Khalil tem medo de que, vendo meu Emir no nome, acreditem que é um título e não um nome, que sou mais um dos miliardários de Kuwait ou de Omã, e possa ser vítima de algum mini-sequestro. Por isso diz que atua também como meu guarda-costa.

Eu conhecia Baalbek de todas as folhinhas e calendários da infância, de lojas árabes, em que essas ruínas eram o prato principal. Eu reencontro e reconheço Baalbek, bonita, imponente, só maior do que eu a conhecia.

Na ida e na volta, casamentos, típicos do sábado, gente dançando com os noivos em praças. Noivos tiram fotografias para o álbum nas ruínas de Baalbek.

No retorno, paramos para comer a especialidade da região: uma esfiha pequena, feita na hora, de que o mínimo que eles vendem é meio quilo, o que representa 100 esfihas.
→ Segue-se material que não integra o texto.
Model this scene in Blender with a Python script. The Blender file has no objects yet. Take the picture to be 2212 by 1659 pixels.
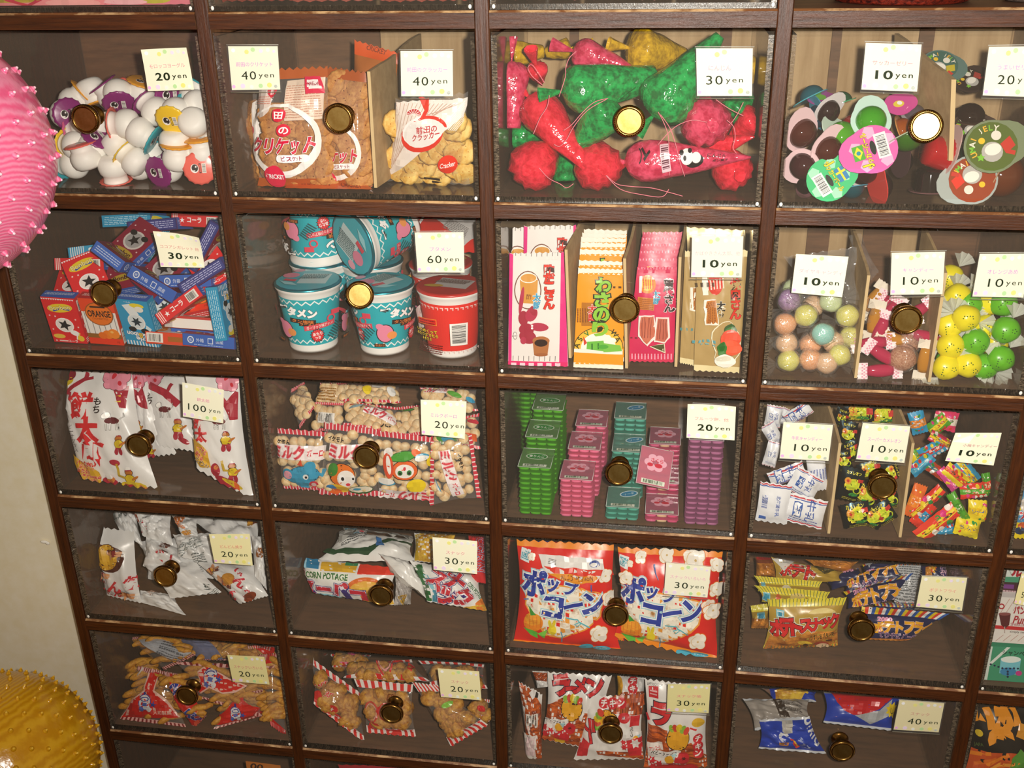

Eu tomo um iogurte que funciona como refrigerante. No final do almoço trago numa quentinha 30 esfihas, o que significa que comemos 70, certamente 40 ou mais Khalil.

Na ida e na volta, pago o pedágio de ouvir Julio Iglesias, o tempo todo, no rádio do carro, cantando em castelhano, em português e em italiano.

No retorno fico olhando as montanhas, onde fica o povoado dos meus pais – Kfifen -, do qual, a ninguém a quem perguntei, nunca ouvir falar. Tão pequeno será, num pais tão pequeno!

Mas me lembrei que o povoado tinha um Frei, candidato a ser tornado santo – Frei Charbel -, para quem as tias pediam que rezássemos, para que ele se tornasse santo. Encontrei, numa livraria cristã do centro de Beirute, um pequeno livrinho sobre ele. Pelo visto as rezas funcionaram, ele se tornou santo. A mulher da loja, acreditando que sou um seguidor do Frei, me deu de presente um saquinho de plástico com um vidrinho com uma poção magica ligada ao Frei e umas pedrinhas do seu tumulo, que dão sorte. Mas no livrinho está escrito o nome do povoado – Kifane.

Antes de sair de Baalbek, escrevo numa árvore o nome dos dois, do meu pai e da minha mãe: Nahul e Ercília.